» Rows:
--- START ---

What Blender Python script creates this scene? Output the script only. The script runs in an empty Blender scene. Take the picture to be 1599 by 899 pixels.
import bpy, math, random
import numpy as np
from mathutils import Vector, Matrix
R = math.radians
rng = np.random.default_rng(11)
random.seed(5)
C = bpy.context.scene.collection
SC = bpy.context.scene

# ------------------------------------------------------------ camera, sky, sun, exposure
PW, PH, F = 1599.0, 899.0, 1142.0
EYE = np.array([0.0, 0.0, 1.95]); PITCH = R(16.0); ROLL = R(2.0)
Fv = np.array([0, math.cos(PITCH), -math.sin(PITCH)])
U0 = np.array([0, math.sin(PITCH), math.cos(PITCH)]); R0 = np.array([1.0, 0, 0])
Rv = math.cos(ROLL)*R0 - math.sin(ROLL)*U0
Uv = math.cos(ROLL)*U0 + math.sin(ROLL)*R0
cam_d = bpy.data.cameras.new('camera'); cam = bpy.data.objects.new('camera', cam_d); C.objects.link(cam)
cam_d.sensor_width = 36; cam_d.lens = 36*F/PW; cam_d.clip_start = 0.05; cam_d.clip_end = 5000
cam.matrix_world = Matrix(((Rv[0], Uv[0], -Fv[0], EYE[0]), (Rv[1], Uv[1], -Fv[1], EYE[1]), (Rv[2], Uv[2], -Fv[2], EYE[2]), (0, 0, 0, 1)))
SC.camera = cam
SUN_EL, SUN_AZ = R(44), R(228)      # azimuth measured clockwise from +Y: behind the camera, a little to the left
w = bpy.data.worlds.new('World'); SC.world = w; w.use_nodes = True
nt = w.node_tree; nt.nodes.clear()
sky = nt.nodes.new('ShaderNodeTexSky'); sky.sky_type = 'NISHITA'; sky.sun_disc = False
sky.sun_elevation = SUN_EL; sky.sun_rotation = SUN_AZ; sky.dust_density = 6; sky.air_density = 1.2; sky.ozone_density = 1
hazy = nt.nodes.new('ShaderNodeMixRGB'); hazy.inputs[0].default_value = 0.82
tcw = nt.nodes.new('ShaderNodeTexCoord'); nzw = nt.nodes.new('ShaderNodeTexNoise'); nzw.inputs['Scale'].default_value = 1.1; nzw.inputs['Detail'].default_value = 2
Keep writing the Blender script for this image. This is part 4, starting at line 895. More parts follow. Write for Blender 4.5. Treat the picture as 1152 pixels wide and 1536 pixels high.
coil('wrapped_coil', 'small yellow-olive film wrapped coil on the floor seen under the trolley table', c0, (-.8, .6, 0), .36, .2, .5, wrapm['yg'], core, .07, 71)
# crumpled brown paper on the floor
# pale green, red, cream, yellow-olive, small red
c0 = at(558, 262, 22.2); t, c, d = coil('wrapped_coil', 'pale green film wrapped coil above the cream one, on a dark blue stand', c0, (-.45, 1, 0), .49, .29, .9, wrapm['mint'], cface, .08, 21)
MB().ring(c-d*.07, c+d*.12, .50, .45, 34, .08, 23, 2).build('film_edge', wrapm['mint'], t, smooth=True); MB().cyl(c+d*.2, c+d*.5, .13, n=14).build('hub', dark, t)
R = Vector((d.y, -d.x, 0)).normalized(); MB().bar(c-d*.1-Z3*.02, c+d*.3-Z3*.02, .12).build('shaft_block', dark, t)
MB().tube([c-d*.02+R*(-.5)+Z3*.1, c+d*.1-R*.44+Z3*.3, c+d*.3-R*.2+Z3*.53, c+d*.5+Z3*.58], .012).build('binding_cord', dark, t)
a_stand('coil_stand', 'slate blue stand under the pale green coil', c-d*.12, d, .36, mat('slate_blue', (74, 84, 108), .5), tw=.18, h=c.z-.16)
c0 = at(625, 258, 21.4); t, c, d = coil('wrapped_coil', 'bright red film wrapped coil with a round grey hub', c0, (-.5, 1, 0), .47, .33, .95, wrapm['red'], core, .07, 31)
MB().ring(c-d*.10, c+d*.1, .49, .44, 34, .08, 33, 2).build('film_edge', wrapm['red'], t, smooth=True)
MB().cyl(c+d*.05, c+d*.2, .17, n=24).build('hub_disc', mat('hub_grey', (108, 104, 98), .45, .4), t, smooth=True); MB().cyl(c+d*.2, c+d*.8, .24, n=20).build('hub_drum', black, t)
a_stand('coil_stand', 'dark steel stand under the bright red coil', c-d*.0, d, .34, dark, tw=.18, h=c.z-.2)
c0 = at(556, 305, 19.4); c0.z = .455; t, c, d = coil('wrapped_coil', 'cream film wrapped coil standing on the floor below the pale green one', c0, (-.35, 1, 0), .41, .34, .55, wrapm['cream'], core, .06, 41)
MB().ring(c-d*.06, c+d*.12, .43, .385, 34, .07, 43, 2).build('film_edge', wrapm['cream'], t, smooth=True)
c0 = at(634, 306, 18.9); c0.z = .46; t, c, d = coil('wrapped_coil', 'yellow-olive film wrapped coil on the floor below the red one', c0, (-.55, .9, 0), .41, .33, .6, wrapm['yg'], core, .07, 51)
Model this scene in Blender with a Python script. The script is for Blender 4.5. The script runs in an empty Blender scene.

--- END ---

» What is required: Quote each line of the data above exactly as written.

» Solution to this problem:
What Blender Python script creates this scene? Output the script only. The script runs in an empty Blender scene. Take the picture to be 1599 by 899 pixels.
import bpy, math, random
import numpy as np
from mathutils import Vector, Matrix
R = math.radians
rng = np.random.default_rng(11)
random.seed(5)
C = bpy.context.scene.collection
SC = bpy.context.scene

# ------------------------------------------------------------ camera, sky, sun, exposure
PW, PH, F = 1599.0, 899.0, 1142.0
EYE = np.array([0.0, 0.0, 1.95]); PITCH = R(16.0); ROLL = R(2.0)
Fv = np.array([0, math.cos(PITCH), -math.sin(PITCH)])
U0 = np.array([0, math.sin(PITCH), math.cos(PITCH)]); R0 = np.array([1.0, 0, 0])
Rv = math.cos(ROLL)*R0 - math.sin(ROLL)*U0
Uv = math.cos(ROLL)*U0 + math.sin(ROLL)*R0
cam_d = bpy.data.cameras.new('camera'); cam = bpy.data.objects.new('camera', cam_d); C.objects.link(cam)
cam_d.sensor_width = 36; cam_d.lens = 36*F/PW; cam_d.clip_start = 0.05; cam_d.clip_end = 5000
cam.matrix_world = Matrix(((Rv[0], Uv[0], -Fv[0], EYE[0]), (Rv[1], Uv[1], -Fv[1], EYE[1]), (Rv[2], Uv[2], -Fv[2], EYE[2]), (0, 0, 0, 1)))
SC.camera = cam
SUN_EL, SUN_AZ = R(44), R(228)      # azimuth measured clockwise from +Y: behind the camera, a little to the left
w = bpy.data.worlds.new('World'); SC.world = w; w.use_nodes = True
nt = w.node_tree; nt.nodes.clear()
sky = nt.nodes.new('ShaderNodeTexSky'); sky.sky_type = 'NISHITA'; sky.sun_disc = False
sky.sun_elevation = SUN_EL; sky.sun_rotation = SUN_AZ; sky.dust_density = 6; sky.air_density = 1.2; sky.ozone_density = 1
hazy = nt.nodes.new('ShaderNodeMixRGB'); hazy.inputs[0].default_value = 0.82
tcw = nt.nodes.new('ShaderNodeTexCoord'); nzw = nt.nodes.new('ShaderNodeTexNoise'); nzw.inputs['Scale'].default_value = 1.1; nzw.inputs['Detail'].default_value = 2
Keep writing the Blender script for this image. This is part 4, starting at line 895. More parts follow. Write for Blender 4.5. Treat the picture as 1152 pixels wide and 1536 pixels high.
coil('wrapped_coil', 'small yellow-olive film wrapped coil on the floor seen under the trolley table', c0, (-.8, .6, 0), .36, .2, .5, wrapm['yg'], core, .07, 71)
# crumpled brown paper on the floor
# pale green, red, cream, yellow-olive, small red
c0 = at(558, 262, 22.2); t, c, d = coil('wrapped_coil', 'pale green film wrapped coil above the cream one, on a dark blue stand', c0, (-.45, 1, 0), .49, .29, .9, wrapm['mint'], cface, .08, 21)
MB().ring(c-d*.07, c+d*.12, .50, .45, 34, .08, 23, 2).build('film_edge', wrapm['mint'], t, smooth=True); MB().cyl(c+d*.2, c+d*.5, .13, n=14).build('hub', dark, t)
R = Vector((d.y, -d.x, 0)).normalized(); MB().bar(c-d*.1-Z3*.02, c+d*.3-Z3*.02, .12).build('shaft_block', dark, t)
MB().tube([c-d*.02+R*(-.5)+Z3*.1, c+d*.1-R*.44+Z3*.3, c+d*.3-R*.2+Z3*.53, c+d*.5+Z3*.58], .012).build('binding_cord', dark, t)
a_stand('coil_stand', 'slate blue stand under the pale green coil', c-d*.12, d, .36, mat('slate_blue', (74, 84, 108), .5), tw=.18, h=c.z-.16)
c0 = at(625, 258, 21.4); t, c, d = coil('wrapped_coil', 'bright red film wrapped coil with a round grey hub', c0, (-.5, 1, 0), .47, .33, .95, wrapm['red'], core, .07, 31)
MB().ring(c-d*.10, c+d*.1, .49, .44, 34, .08, 33, 2).build('film_edge', wrapm['red'], t, smooth=True)
MB().cyl(c+d*.05, c+d*.2, .17, n=24).build('hub_disc', mat('hub_grey', (108, 104, 98), .45, .4), t, smooth=True); MB().cyl(c+d*.2, c+d*.8, .24, n=20).build('hub_drum', black, t)
a_stand('coil_stand', 'dark steel stand under the bright red coil', c-d*.0, d, .34, dark, tw=.18, h=c.z-.2)
c0 = at(556, 305, 19.4); c0.z = .455; t, c, d = coil('wrapped_coil', 'cream film wrapped coil standing on the floor below the pale green one', c0, (-.35, 1, 0), .41, .34, .55, wrapm['cream'], core, .06, 41)
MB().ring(c-d*.06, c+d*.12, .43, .385, 34, .07, 43, 2).build('film_edge', wrapm['cream'], t, smooth=True)
c0 = at(634, 306, 18.9); c0.z = .46; t, c, d = coil('wrapped_coil', 'yellow-olive film wrapped coil on the floor below the red one', c0, (-.55, .9, 0), .41, .33, .6, wrapm['yg'], core, .07, 51)
Model this scene in Blender with a Python script. The script is for Blender 4.5. The script runs in an empty Blender scene.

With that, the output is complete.